- Requirement -
Return the listing word for word, as given.

- 3D scene scripts -

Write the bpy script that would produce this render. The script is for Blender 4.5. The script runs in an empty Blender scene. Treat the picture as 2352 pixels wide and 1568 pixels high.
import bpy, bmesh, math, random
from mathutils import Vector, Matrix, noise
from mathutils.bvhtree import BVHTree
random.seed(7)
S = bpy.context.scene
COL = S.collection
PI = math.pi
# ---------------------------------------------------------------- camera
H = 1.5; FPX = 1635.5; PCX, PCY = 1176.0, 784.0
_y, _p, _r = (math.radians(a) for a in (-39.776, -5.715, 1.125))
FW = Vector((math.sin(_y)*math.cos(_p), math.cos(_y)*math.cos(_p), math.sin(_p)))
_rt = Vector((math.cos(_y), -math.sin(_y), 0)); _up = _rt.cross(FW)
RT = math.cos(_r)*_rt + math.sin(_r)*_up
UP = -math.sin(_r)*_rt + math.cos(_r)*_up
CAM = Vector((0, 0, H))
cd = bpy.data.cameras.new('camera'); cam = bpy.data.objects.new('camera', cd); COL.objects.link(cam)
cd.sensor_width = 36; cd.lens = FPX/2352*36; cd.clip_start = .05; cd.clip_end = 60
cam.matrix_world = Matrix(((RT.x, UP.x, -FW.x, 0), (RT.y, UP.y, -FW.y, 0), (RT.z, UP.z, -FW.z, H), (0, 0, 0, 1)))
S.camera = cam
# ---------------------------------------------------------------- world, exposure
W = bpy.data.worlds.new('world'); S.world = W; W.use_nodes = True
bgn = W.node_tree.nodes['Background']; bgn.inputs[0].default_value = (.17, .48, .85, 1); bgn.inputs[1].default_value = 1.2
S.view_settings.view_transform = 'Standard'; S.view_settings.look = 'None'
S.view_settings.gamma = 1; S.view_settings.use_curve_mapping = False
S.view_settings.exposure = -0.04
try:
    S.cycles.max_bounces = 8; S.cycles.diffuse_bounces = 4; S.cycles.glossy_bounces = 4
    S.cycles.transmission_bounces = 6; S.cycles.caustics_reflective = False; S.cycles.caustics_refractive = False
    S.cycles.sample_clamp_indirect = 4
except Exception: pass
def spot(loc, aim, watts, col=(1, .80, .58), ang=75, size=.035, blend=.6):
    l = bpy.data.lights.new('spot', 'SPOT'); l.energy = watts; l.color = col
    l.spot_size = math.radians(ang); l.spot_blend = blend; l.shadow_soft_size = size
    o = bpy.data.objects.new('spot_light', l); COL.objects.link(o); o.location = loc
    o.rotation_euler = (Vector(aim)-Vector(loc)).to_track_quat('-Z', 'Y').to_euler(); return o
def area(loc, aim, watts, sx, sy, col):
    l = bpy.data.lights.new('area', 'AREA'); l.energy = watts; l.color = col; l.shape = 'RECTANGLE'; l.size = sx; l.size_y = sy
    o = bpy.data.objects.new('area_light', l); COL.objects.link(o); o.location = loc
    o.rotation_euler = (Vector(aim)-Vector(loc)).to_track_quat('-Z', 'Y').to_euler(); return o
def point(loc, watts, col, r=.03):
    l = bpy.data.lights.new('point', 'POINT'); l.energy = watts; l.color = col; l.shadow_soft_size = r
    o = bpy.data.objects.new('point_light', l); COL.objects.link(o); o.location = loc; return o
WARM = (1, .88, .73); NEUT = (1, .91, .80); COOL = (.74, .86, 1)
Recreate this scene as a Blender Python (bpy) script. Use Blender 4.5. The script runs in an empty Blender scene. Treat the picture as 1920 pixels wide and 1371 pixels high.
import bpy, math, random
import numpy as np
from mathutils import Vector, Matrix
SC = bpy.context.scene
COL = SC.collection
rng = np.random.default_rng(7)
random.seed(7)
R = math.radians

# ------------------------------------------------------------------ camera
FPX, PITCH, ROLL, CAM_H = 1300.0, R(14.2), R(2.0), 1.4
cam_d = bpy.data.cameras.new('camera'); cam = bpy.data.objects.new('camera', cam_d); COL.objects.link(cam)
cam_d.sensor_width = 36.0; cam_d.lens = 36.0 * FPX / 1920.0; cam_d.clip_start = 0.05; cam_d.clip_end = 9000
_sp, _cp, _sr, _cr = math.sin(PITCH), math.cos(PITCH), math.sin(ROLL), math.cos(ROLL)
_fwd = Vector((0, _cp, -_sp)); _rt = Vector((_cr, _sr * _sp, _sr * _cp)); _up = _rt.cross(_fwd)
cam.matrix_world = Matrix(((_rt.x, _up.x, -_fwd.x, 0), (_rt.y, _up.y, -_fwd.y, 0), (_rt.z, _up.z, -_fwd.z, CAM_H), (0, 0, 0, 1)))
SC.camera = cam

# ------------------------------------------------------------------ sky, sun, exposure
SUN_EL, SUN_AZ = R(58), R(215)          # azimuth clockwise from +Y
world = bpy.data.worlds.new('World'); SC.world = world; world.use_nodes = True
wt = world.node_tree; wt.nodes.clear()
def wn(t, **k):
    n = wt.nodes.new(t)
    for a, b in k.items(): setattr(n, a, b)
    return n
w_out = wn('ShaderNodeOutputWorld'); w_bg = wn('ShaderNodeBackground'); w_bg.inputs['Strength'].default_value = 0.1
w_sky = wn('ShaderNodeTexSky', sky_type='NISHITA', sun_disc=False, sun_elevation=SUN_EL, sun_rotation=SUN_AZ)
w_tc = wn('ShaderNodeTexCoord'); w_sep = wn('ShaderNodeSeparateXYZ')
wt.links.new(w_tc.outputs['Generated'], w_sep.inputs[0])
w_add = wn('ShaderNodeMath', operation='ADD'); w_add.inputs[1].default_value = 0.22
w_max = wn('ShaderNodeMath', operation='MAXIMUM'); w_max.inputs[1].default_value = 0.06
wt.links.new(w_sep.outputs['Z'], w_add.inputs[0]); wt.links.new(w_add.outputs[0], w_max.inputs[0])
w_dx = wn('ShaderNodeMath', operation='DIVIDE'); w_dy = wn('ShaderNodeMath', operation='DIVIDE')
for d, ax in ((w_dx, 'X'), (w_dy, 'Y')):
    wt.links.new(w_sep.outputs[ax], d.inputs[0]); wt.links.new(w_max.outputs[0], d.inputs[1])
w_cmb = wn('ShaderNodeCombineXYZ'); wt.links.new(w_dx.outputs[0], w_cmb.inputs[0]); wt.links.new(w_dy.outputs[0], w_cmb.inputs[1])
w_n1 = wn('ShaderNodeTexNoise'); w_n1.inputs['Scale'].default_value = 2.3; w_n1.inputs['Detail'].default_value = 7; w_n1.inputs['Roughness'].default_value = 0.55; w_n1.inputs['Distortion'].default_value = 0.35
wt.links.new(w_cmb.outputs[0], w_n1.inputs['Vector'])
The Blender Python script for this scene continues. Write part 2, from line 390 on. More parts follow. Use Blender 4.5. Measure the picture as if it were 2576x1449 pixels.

- Response to the task -
Write the bpy script that would produce this render. The script is for Blender 4.5. The script runs in an empty Blender scene. Treat the picture as 2352 pixels wide and 1568 pixels high.
import bpy, bmesh, math, random
from mathutils import Vector, Matrix, noise
from mathutils.bvhtree import BVHTree
random.seed(7)
S = bpy.context.scene
COL = S.collection
PI = math.pi
# ---------------------------------------------------------------- camera
H = 1.5; FPX = 1635.5; PCX, PCY = 1176.0, 784.0
_y, _p, _r = (math.radians(a) for a in (-39.776, -5.715, 1.125))
FW = Vector((math.sin(_y)*math.cos(_p), math.cos(_y)*math.cos(_p), math.sin(_p)))
_rt = Vector((math.cos(_y), -math.sin(_y), 0)); _up = _rt.cross(FW)
RT = math.cos(_r)*_rt + math.sin(_r)*_up
UP = -math.sin(_r)*_rt + math.cos(_r)*_up
CAM = Vector((0, 0, H))
cd = bpy.data.cameras.new('camera'); cam = bpy.data.objects.new('camera', cd); COL.objects.link(cam)
cd.sensor_width = 36; cd.lens = FPX/2352*36; cd.clip_start = .05; cd.clip_end = 60
cam.matrix_world = Matrix(((RT.x, UP.x, -FW.x, 0), (RT.y, UP.y, -FW.y, 0), (RT.z, UP.z, -FW.z, H), (0, 0, 0, 1)))
S.camera = cam
# ---------------------------------------------------------------- world, exposure
W = bpy.data.worlds.new('world'); S.world = W; W.use_nodes = True
bgn = W.node_tree.nodes['Background']; bgn.inputs[0].default_value = (.17, .48, .85, 1); bgn.inputs[1].default_value = 1.2
S.view_settings.view_transform = 'Standard'; S.view_settings.look = 'None'
S.view_settings.gamma = 1; S.view_settings.use_curve_mapping = False
S.view_settings.exposure = -0.04
try:
    S.cycles.max_bounces = 8; S.cycles.diffuse_bounces = 4; S.cycles.glossy_bounces = 4
    S.cycles.transmission_bounces = 6; S.cycles.caustics_reflective = False; S.cycles.caustics_refractive = False
    S.cycles.sample_clamp_indirect = 4
except Exception: pass
def spot(loc, aim, watts, col=(1, .80, .58), ang=75, size=.035, blend=.6):
    l = bpy.data.lights.new('spot', 'SPOT'); l.energy = watts; l.color = col
    l.spot_size = math.radians(ang); l.spot_blend = blend; l.shadow_soft_size = size
    o = bpy.data.objects.new('spot_light', l); COL.objects.link(o); o.location = loc
    o.rotation_euler = (Vector(aim)-Vector(loc)).to_track_quat('-Z', 'Y').to_euler(); return o
def area(loc, aim, watts, sx, sy, col):
    l = bpy.data.lights.new('area', 'AREA'); l.energy = watts; l.color = col; l.shape = 'RECTANGLE'; l.size = sx; l.size_y = sy
    o = bpy.data.objects.new('area_light', l); COL.objects.link(o); o.location = loc
    o.rotation_euler = (Vector(aim)-Vector(loc)).to_track_quat('-Z', 'Y').to_euler(); return o
def point(loc, watts, col, r=.03):
    l = bpy.data.lights.new('point', 'POINT'); l.energy = watts; l.color = col; l.shadow_soft_size = r
    o = bpy.data.objects.new('point_light', l); COL.objects.link(o); o.location = loc; return o
WARM = (1, .88, .73); NEUT = (1, .91, .80); COOL = (.74, .86, 1)
Recreate this scene as a Blender Python (bpy) script. Use Blender 4.5. The script runs in an empty Blender scene. Treat the picture as 1920 pixels wide and 1371 pixels high.
import bpy, math, random
import numpy as np
from mathutils import Vector, Matrix
SC = bpy.context.scene
COL = SC.collection
rng = np.random.default_rng(7)
random.seed(7)
R = math.radians

# ------------------------------------------------------------------ camera
FPX, PITCH, ROLL, CAM_H = 1300.0, R(14.2), R(2.0), 1.4
cam_d = bpy.data.cameras.new('camera'); cam = bpy.data.objects.new('camera', cam_d); COL.objects.link(cam)
cam_d.sensor_width = 36.0; cam_d.lens = 36.0 * FPX / 1920.0; cam_d.clip_start = 0.05; cam_d.clip_end = 9000
_sp, _cp, _sr, _cr = math.sin(PITCH), math.cos(PITCH), math.sin(ROLL), math.cos(ROLL)
_fwd = Vector((0, _cp, -_sp)); _rt = Vector((_cr, _sr * _sp, _sr * _cp)); _up = _rt.cross(_fwd)
cam.matrix_world = Matrix(((_rt.x, _up.x, -_fwd.x, 0), (_rt.y, _up.y, -_fwd.y, 0), (_rt.z, _up.z, -_fwd.z, CAM_H), (0, 0, 0, 1)))
SC.camera = cam

# ------------------------------------------------------------------ sky, sun, exposure
SUN_EL, SUN_AZ = R(58), R(215)          # azimuth clockwise from +Y
world = bpy.data.worlds.new('World'); SC.world = world; world.use_nodes = True
wt = world.node_tree; wt.nodes.clear()
def wn(t, **k):
    n = wt.nodes.new(t)
    for a, b in k.items(): setattr(n, a, b)
    return n
w_out = wn('ShaderNodeOutputWorld'); w_bg = wn('ShaderNodeBackground'); w_bg.inputs['Strength'].default_value = 0.1
w_sky = wn('ShaderNodeTexSky', sky_type='NISHITA', sun_disc=False, sun_elevation=SUN_EL, sun_rotation=SUN_AZ)
w_tc = wn('ShaderNodeTexCoord'); w_sep = wn('ShaderNodeSeparateXYZ')
wt.links.new(w_tc.outputs['Generated'], w_sep.inputs[0])
w_add = wn('ShaderNodeMath', operation='ADD'); w_add.inputs[1].default_value = 0.22
w_max = wn('ShaderNodeMath', operation='MAXIMUM'); w_max.inputs[1].default_value = 0.06
wt.links.new(w_sep.outputs['Z'], w_add.inputs[0]); wt.links.new(w_add.outputs[0], w_max.inputs[0])
w_dx = wn('ShaderNodeMath', operation='DIVIDE'); w_dy = wn('ShaderNodeMath', operation='DIVIDE')
for d, ax in ((w_dx, 'X'), (w_dy, 'Y')):
    wt.links.new(w_sep.outputs[ax], d.inputs[0]); wt.links.new(w_max.outputs[0], d.inputs[1])
w_cmb = wn('ShaderNodeCombineXYZ'); wt.links.new(w_dx.outputs[0], w_cmb.inputs[0]); wt.links.new(w_dy.outputs[0], w_cmb.inputs[1])
w_n1 = wn('ShaderNodeTexNoise'); w_n1.inputs['Scale'].default_value = 2.3; w_n1.inputs['Detail'].default_value = 7; w_n1.inputs['Roughness'].default_value = 0.55; w_n1.inputs['Distortion'].default_value = 0.35
wt.links.new(w_cmb.outputs[0], w_n1.inputs['Vector'])
The Blender Python script for this scene continues. Write part 2, from line 390 on. More parts follow. Use Blender 4.5. Measure the picture as if it were 2576x1449 pixels.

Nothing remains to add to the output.